In fact, according to Ontario's Auditor General, vehicle emissions declined so significantly from 1998 to 2010 that they are no longer even among the major domestic contributors of smog in Ontario at all. In his most recent report, the Auditor revealed that the Drive Clean program has had little to no impact on the reduction of emissions. In fact, He pointed out that the program's pass rate has exceeded 90 percent every year for almost the past decade.

So, why are motorists still required to pay to have emissions tests done every two years?

And, why, more importantly, has the Liberal government introduced even more stringent emission testing a month after the Auditor General's findings show the program should be phased out?

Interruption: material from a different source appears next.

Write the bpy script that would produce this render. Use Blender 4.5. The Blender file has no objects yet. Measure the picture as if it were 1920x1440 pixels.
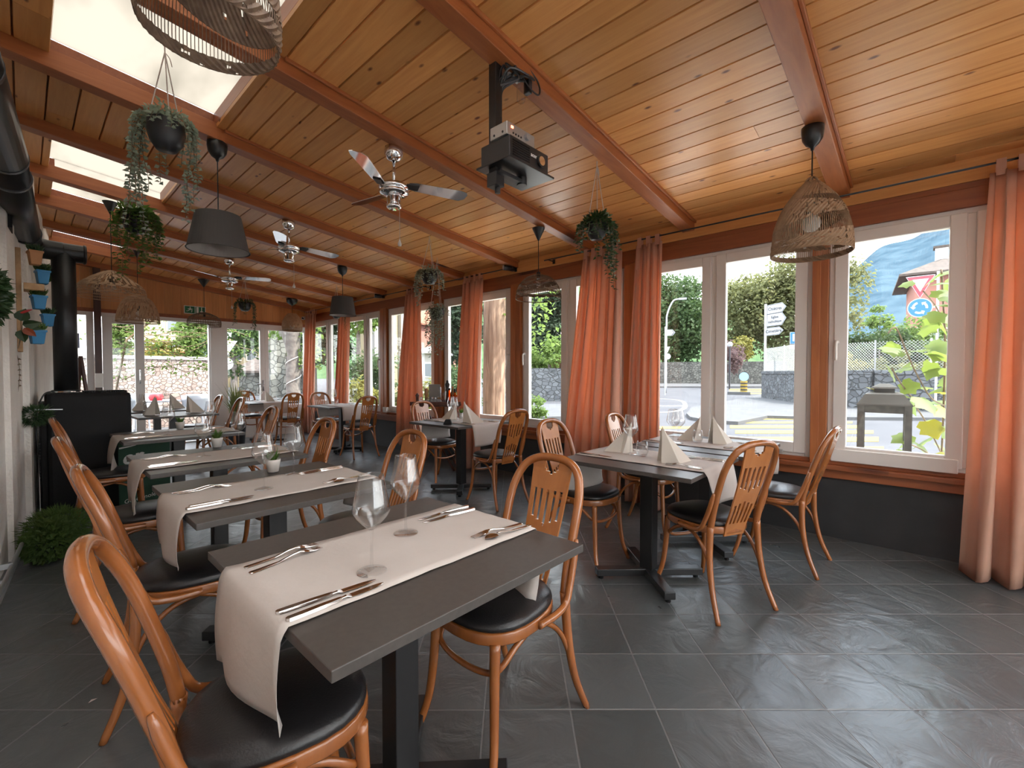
import bpy, math, random
from mathutils import Vector, Matrix, Euler
random.seed(7)
sc = bpy.context.scene
COL = sc.collection
PI = math.pi
R_ = math.radians

# ------------------------------------------------------------------ camera, world, sun, exposure
FPX = 840.0                      # focal length in pixels of a 1920 wide frame
TH = R_(42.5)                    # heading of the view, measured from the +x axis
CH = 1.28                        # camera height
PITCH = math.atan(20/840.0)
cam_d = bpy.data.cameras.new('camera')
cam_d.sensor_fit = 'HORIZONTAL'; cam_d.sensor_width = 36.0
cam_d.lens = 36.0*FPX/1920.0
cam_d.clip_start = 0.02; cam_d.clip_end = 3000
cam = bpy.data.objects.new('camera', cam_d); COL.objects.link(cam)
cam.location = (0, 0, CH)
cam.rotation_euler = (PI/2-PITCH, 0, TH-PI/2)
sc.camera = cam

FW = Vector((math.cos(TH), math.sin(TH), 0)); RT = Vector((math.sin(TH), -math.cos(TH), 0))
def at(px, py, D):
    """world point seen at bearing px,py, D metres in front of the camera (horizontally)"""
    a = (px-960)/FPX; b = (720-py)/FPX
    f = math.cos(PITCH)+b*math.sin(PITCH); u = -math.sin(PITCH)+b*math.cos(PITCH)
    k = D/f
    return Vector((0, 0, CH)) + FW*D + RT*(a*k) + Vector((0, 0, u*k))
def ag(px, D, z):
    p = at(px, 700, D); p.z = z; return p

w = bpy.data.worlds.new('sky'); sc.world = w; w.use_nodes = True
nt = w.node_tree; nt.nodes.clear()
wo = nt.nodes.new('ShaderNodeOutputWorld'); bg = nt.nodes.new('ShaderNodeBackground')
tc = nt.nodes.new('ShaderNodeTexCoord'); sep = nt.nodes.new('ShaderNodeSeparateXYZ')
cr = nt.nodes.new('ShaderNodeValToRGB'); nz = nt.nodes.new('ShaderNodeTexNoise'); mx = nt.nodes.new('ShaderNodeMixRGB')
nt.links.new(tc.outputs['Generated'], sep.inputs[0]); nt.links.new(sep.outputs['Z'], cr.inputs[0])
cr.color_ramp.elements[0].position = 0.0; cr.color_ramp.elements[0].color = (0.95, 0.97, 1.0, 1)
cr.color_ramp.elements[1].position = 0.7; cr.color_ramp.elements[1].color = (0.62, 0.76, 0.95, 1)
nz.inputs['Scale'].default_value = 3.0; nz.inputs['Detail'].default_value = 5
nt.links.new(tc.outputs['Generated'], nz.inputs['Vector'])
cr2 = nt.nodes.new('ShaderNodeValToRGB'); cr2.color_ramp.elements[0].position = .42; cr2.color_ramp.elements[1].position = .62
nt.links.new(nz.outputs[0], cr2.inputs[0])
nt.links.new(cr2.outputs[0], mx.inputs[0]); nt.links.new(cr.outputs[0], mx.inputs[1]); mx.inputs[2].default_value = (1, 0.99, 0.97, 1)
nt.links.new(mx.outputs[0], bg.inputs[0]); bg.inputs[1].default_value = 1.15
nt.links.new(bg.outputs[0], wo.inputs[0])

sun_d = bpy.data.lights.new('sun', 'SUN'); sun_d.energy = 2.2; sun_d.angle = R_(2.0); sun_d.color = (1.0, 0.93, 0.82)
sun = bpy.data.objects.new('sun', sun_d); COL.objects.link(sun)
sdir = Vector((-0.30, 0.50, -0.81))      # the way the light travels
sun.rotation_euler = sdir.to_track_quat('-Z', 'Y').to_euler(); sun.location = (20, -20, 30)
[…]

It certainly doesn't seem to make sense.

The Liberals useless new test accesses your vehicles on-board computer to detect emissions related malfunctions that are stored on the system. The strange part is--your vehicle's computer already does the exact same thing automatically by itself. If your car's emission control system is not working properly your `check engine` light will turn on to alert you of the problem. The difference now is that a check engine light--no matter what the reason--means you fail your Drive Clean test and have to pay to have it fixed.

This new test means more money coming out of consumers pockets for car repairs; it means another $15,000 investment in new equipment for local mechanics; and, it means an unnecessary $40 for dealerships to buy or sell a used vehicle.

It's a lot of money to spend on something that isn't needed.

The Drive Clean program cost Ontarians $30 million last year. With these new changes this amount is bound to go up.

It's time the Liberal government started realizing that people can't afford another dime to be spent on unnecessary programs or bureaucratic waste. The number one recommendation of the person responsible for ensuring that taxpayers receive value for their tax dollars in Ontario has told the province to reevaluate the effectiveness of this program. It's about time they listened.

The Ontario PCs believe this program should be phased out, allowing businesses to realize their return on investment while relieving taxpayers of an additional and unnecessary financial burden.